In September 1994, The Portland Press Herald reported that King was not accepting political action committee money but was accepting corporate contributions. In federal races, direct corporate contributions are banned.
In a Press Herald story in October 1994, King described the difference he saw between the two. King said PACs are “organization(s) set up to influence government through money.” He said corporations are “set up to build ships or whisk brooms. I think of a corporation as a big person.”
In September 1994, King hit his main opponents, Brennan and Republican Susan Collins, for accepting contributions from PACs.
“We are particularly pleased that none of our contributions came from PACs but instead from people who are tired of special interests’ control of the process,” King said that month to the Press Herald after a release of finance data. “I am sorry that some of my opponents have not joined me in taking this first step toward giving our government back to the people.”
Verdict: The Summers campaign has documentation for the facts but put the Tisch contribution into a different context than which it was made.
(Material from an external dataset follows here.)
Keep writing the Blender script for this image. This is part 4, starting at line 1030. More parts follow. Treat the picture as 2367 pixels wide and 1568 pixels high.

For that, we’ll slightly downgrade the claim. All else is true.
We rate this claim mostly true.
The ad makes many comparisons between 1994 and the present day, two very different political worlds, especially in terms of campaign finance. Some assertions are sloppy, like the reference to “super PACs” and Washington fundraisers with contributors from different industries.
Some of it is subjective, such as the assessment of negativity in the 1994 ad, which could be contested by many. We’ll stick to the points of fact, which are mostly accurate but for some exaggeration.